Irreducibility of the $\mathfrak{g}$-module $\mathfrak{o}(k)/ad(\mathfrak{g})$

Question

For a simple lie algebra $\mathfrak{g}$, define $\mathfrak{o}(k)$ to be the orthogonal lie algebra with respect to the Killing form.

In the proof of Theorem 2 in the following paper, https://arxiv.org/pdf/math/0407240.pdf the author mentions that the following is true,

The $\mathfrak{g}$ module $\mathfrak{o}(k)/ad(\mathfrak{g})$ is irreducible if $\mathfrak{g}$ is not of type A while it is a direct sum $W \oplus W^∗ $for some non-self-dual module $W$ if $\mathfrak{g}$ is of type A.

I am unable to see why this is true. Can someone furnish a proof or point to references?

Answer 1

Reposting the answer from my cross-post on MathOverflow.

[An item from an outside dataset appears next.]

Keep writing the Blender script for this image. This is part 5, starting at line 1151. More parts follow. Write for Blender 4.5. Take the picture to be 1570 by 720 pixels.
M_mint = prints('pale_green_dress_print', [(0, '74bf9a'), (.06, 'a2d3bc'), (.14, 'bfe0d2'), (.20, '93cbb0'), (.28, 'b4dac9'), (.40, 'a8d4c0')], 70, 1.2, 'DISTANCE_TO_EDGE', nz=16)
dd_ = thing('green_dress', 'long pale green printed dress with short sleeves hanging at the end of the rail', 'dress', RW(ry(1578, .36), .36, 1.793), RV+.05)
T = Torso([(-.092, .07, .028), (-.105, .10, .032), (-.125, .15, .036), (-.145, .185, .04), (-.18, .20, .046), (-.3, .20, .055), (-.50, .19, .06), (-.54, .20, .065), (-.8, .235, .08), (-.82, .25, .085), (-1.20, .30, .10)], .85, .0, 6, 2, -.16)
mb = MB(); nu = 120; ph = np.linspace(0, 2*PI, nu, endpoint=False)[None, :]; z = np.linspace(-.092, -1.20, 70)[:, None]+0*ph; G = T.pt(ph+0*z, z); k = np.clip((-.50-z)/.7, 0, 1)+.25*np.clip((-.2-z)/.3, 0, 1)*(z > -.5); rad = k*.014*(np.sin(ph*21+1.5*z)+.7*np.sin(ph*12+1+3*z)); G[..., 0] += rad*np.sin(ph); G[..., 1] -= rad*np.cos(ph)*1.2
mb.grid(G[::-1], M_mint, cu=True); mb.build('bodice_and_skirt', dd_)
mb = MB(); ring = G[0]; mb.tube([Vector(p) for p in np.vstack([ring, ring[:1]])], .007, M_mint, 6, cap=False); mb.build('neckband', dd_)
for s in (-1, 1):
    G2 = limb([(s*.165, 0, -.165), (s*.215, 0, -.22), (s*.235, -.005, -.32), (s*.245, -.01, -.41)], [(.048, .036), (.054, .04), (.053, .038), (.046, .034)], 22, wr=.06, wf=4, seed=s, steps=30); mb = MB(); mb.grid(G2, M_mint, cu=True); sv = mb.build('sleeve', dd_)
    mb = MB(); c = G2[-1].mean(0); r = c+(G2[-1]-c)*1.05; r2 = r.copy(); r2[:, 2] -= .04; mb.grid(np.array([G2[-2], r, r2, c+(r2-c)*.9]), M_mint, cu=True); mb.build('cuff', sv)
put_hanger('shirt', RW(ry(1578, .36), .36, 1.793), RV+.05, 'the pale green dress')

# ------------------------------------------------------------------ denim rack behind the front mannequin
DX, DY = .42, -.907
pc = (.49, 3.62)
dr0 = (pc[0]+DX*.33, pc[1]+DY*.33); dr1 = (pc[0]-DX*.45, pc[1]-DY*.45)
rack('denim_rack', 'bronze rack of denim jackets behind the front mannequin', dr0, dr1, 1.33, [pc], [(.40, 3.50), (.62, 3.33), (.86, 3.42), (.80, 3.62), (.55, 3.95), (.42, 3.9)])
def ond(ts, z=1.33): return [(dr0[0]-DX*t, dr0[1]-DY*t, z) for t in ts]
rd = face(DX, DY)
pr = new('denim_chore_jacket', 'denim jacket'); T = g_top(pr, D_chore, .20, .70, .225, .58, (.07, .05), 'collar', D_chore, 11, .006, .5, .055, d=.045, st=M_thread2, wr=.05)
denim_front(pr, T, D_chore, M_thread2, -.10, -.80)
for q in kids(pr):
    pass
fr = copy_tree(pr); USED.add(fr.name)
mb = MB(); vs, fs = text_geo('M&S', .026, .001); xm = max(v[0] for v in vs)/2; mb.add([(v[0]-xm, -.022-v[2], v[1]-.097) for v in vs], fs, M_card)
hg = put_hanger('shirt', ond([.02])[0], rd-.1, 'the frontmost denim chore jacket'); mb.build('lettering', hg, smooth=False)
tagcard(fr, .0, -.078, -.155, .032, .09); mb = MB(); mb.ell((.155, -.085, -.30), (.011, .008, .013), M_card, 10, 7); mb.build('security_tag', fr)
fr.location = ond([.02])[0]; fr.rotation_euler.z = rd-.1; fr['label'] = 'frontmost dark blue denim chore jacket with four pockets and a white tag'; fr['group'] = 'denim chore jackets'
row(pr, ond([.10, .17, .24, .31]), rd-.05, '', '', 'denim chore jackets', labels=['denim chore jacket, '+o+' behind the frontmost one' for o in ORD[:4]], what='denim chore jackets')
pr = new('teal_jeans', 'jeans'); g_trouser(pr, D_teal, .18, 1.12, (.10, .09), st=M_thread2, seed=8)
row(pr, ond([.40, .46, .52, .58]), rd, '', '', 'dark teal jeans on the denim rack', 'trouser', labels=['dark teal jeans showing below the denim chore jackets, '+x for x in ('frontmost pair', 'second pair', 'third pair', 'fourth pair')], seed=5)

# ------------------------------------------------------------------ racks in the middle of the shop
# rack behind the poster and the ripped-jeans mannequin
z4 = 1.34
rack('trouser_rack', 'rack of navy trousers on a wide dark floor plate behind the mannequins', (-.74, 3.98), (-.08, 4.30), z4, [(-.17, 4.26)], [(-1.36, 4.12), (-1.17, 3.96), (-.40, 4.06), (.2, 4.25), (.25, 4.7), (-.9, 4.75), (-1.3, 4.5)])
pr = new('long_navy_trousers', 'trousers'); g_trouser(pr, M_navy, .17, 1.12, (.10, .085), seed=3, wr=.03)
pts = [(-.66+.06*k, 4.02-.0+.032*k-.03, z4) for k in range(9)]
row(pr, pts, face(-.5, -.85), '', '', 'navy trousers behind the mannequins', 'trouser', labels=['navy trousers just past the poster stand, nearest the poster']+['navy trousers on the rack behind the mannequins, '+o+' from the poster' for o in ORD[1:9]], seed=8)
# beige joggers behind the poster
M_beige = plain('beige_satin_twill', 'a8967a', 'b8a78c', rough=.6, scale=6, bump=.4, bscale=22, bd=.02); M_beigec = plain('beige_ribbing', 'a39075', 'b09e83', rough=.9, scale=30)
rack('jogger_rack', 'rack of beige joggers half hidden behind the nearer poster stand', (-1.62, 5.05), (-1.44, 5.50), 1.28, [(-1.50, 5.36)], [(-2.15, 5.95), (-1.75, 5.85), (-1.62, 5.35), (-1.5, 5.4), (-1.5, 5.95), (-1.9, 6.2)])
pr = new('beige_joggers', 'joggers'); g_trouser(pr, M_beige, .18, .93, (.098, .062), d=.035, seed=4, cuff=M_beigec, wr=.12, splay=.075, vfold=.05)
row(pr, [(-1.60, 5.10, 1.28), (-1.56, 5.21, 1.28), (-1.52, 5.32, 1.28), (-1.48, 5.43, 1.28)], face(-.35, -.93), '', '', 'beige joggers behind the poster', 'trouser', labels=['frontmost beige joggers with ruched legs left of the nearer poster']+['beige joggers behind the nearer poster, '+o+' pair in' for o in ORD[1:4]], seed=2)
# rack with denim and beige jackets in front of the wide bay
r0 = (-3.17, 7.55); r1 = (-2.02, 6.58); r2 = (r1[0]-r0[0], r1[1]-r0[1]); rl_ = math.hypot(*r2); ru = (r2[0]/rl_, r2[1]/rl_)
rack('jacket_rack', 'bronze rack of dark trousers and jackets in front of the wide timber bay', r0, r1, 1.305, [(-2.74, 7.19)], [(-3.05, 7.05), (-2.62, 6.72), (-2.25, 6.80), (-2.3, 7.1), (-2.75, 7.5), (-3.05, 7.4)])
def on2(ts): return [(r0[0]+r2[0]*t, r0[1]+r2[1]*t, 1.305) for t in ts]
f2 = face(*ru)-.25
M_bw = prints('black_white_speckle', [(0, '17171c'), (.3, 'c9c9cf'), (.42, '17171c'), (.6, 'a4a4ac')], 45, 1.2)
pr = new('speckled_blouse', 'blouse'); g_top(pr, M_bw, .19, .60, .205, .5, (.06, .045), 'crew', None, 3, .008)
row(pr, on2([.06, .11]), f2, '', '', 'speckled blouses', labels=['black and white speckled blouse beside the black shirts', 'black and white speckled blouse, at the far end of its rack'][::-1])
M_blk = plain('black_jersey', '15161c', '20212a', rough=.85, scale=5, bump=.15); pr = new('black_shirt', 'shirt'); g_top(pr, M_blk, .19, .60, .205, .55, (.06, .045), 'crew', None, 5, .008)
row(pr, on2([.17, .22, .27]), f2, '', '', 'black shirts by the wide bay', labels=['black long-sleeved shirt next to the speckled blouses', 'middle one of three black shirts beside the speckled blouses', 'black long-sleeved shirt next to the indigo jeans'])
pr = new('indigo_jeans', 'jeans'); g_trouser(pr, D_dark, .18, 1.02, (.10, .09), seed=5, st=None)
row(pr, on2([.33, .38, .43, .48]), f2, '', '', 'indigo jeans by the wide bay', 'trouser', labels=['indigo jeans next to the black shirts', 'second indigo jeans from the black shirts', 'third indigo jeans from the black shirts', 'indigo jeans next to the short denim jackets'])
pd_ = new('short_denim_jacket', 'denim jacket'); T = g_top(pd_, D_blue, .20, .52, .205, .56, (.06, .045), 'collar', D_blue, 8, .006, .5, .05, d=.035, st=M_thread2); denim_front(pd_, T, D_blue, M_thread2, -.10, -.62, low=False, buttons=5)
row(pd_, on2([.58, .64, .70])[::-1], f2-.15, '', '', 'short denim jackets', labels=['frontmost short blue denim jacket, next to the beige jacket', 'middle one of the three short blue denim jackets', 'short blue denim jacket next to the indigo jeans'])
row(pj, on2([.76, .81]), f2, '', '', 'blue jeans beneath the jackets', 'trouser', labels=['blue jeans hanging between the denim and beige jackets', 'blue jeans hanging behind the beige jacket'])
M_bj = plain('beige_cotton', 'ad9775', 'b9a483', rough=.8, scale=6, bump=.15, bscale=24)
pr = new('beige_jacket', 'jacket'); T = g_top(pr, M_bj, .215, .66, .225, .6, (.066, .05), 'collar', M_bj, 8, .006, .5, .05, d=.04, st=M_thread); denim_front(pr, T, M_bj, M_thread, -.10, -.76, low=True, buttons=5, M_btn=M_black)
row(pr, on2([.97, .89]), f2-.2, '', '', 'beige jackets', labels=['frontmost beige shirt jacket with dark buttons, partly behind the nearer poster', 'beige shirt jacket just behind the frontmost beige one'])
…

It's easy to see that $\mathfrak{o}(k) \cong \wedge^2\mathfrak{g}$. Proposition 5.1 in https://doi.org/10.4153/CJM-1997-007-1 is precisely what we need. It says that

Let $\alpha_0$ be the highest root, and let $J$ be the set of simple roots which are not orthogonal to $\alpha_0$. For each $\alpha \in J$, one knows that $\alpha_0-\alpha$ is a root, and it is evident that $e_{\alpha}\wedge e_{\alpha_0-\alpha}$ is a highest weight vector in $\wedge^2\mathfrak{g}$, and therefore generates an irreducible submodule $U_\alpha$. Let $U_2 = \oplus_{\alpha \in J} U_\alpha$ .

By dimension count $ \wedge^2\mathfrak{g} \cong \mathfrak{g} \oplus U_2$. And therefore, $\mathfrak{o}(k)/ad(\mathfrak{g})\cong U_2$ which is claimed (without proof) to be irreducible. However, now that we have an "explicit" form of the quotient, proving irreducibility seems easy.